-
March 1990
Volume41Issue2
The pistol on the facing page is a fancy version of the Colt 1860 Army model revolver. Standard issue to Union troops in the Civil War, prized by the Confederate troops lucky enough to capture it, it was also the crowning achievement in the life of the arms manufacturer Samuel Colt.
Colt had a certain eccentric genius for self-promotion, so it seems quite possible that the popular story about his invention of the Colt revolver was itself an invention. The story goes that in 1831 Colt, a seventeen-year-old seaman returning from Calcutta to London, observed the spokes of the ship’s wheel line up with a fixed point on a compass. The idea then came to Colt for a modern, efficient gun in which the cylinder would revolve and automatically lock in place by the simple action of cocking the hammer. It was the first practical design for a weapon one could fire repeatedly up to six times without pausing to reload. Colt took out a British patent on the idea in 1835 and an American patent the following year. In 1836 he also set up the Patent Arms Manufacturing Company at Paterson, New Jersey.
His years in Paterson were unsuccessful, however. Military officers worried that the Colt mechanism was too complicated for troops to maintain. The company went under in 1842 but was revived in 1847, when the Army needed guns for the Mexican War. On completion of a federal contract for one thousand pistols Colt was able to open a new factory in Hartford, Connecticut, where his business expanded steadily for some years. By the late 1850s Colt saw war coming and saw, too, the opportunities it would provide. Production was stepped up drastically. “Run the armory night and day with double sets of hands until we get 5,000 or 10,000 ahead of each kind [of weapon],” he wrote from Havana in February 1860. “We cannot have too many on hand to meet the exigencies of the time… . Make hay while the sun shines… .”

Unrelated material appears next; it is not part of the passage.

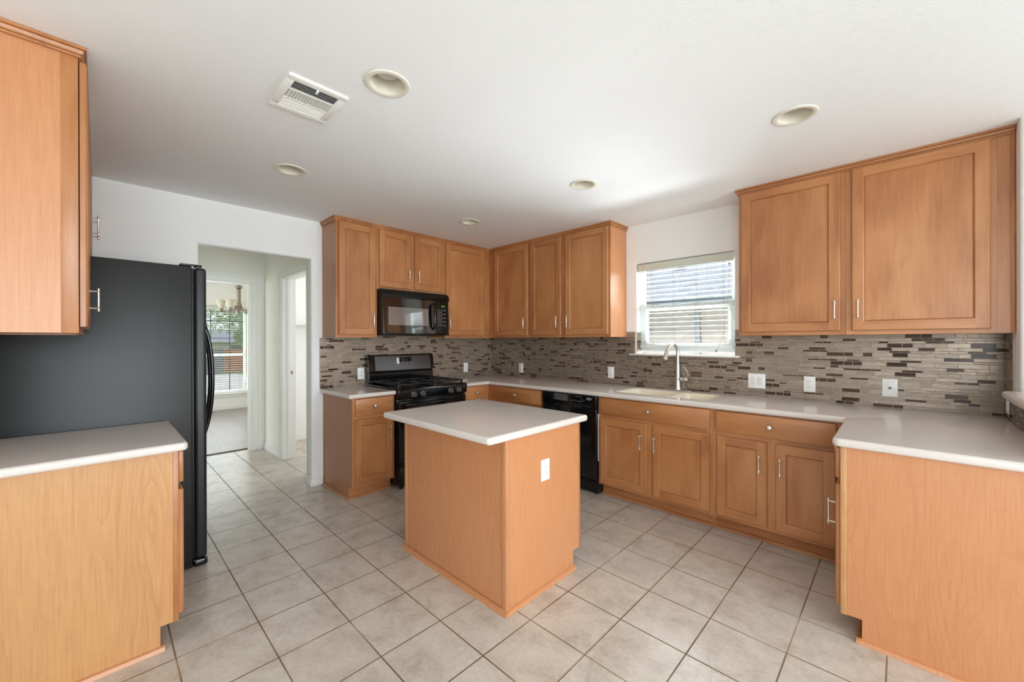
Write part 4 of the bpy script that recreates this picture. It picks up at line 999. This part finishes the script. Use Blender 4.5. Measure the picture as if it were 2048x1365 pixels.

But Colt knew that Colt pistol models of the 1850s were unsuitable for wartime use. The Dragoon was too heavy and the 1851 .36-caliber Navy model too light. The compromise was the Army model of 1860, the most sophisticated Colt revolver manufactured up to that time. At eight inches its barrel was slightly longer than that of the Dragoon; this allowed for greater accuracy. At two pounds ten ounces it was also a third lighter than the Dragoon. (Colt made a big splash in promoting the “Silver Spring Steel” process used in the gun’s manufacture, providing endless details to an eager press.) The military particularly liked the pistol’s attachable shoulder stock. The 1860 had one major drawback: Each chamber of the cylinder had to be loaded with powder and individually capped because brass shells were held to be too expensive for issue to the troops. Soldiers heading into battle would often load several cylinders ahead of time, snapping a fresh one into place when the old one was exhausted.
Still, the Union army welcomed Colt’s new model. After ballistics testing an 1860 Army trial board pronounced itself “satisfied that the New Model Revolver … will make the most superior cavalry arm we have ever had, and … recommend the adoption of this New Model, and its issue to all the mounted troops.” It was also issued to all officers and some artillerymen. Between January 1861 and November 1863 the War Department would buy more than 107,000 Colt Army models. The Confederacy, its troops outfitted with heavier pistols like the French LeMat, jumped at the chance to bootleg imitation Colts at arsenals in Richmond, Fayetteville, and Memphis.
The 1860 .44-caliber Colt was a great success. As a weapons design it was beautifully proportioned and well balanced. Sought after today by collectors, an 1860 may bring anywhere from six hundred to two thousand dollars. (So-called civilian models, without the screws on the frame that allowed for the attachment of the shoulder stock, are relatively rare and command prices in the higher range.)
At $13.75 apiece in 1860s dollars, the Army model wasn’t cheap, but Colt’s extensive government contracts were able to keep other American armorers out of the field—for a time. By 1863 Remington was able to put essentially the same gun into the marketplace for about $10, and a number of Colt’s contracts went over to the competition. Colt’s fortune was already made. His personal income for 1860 and 1861 was more than one million dollars a year. He died in 1862 a hugely wealthy man for his time, with an estate estimated at fifteen million dollars. That he made much of that money in what might today be called wartime price gouging has largely been forgotten. His accomplishments in design and manufacturing are what’s remembered; and so, too, is something beyond his impressive industrial achievement. Samuel Colt’s pistol followed the frontier and in time became so thoroughly associated with it that it is perhaps the single most potent icon of the American West.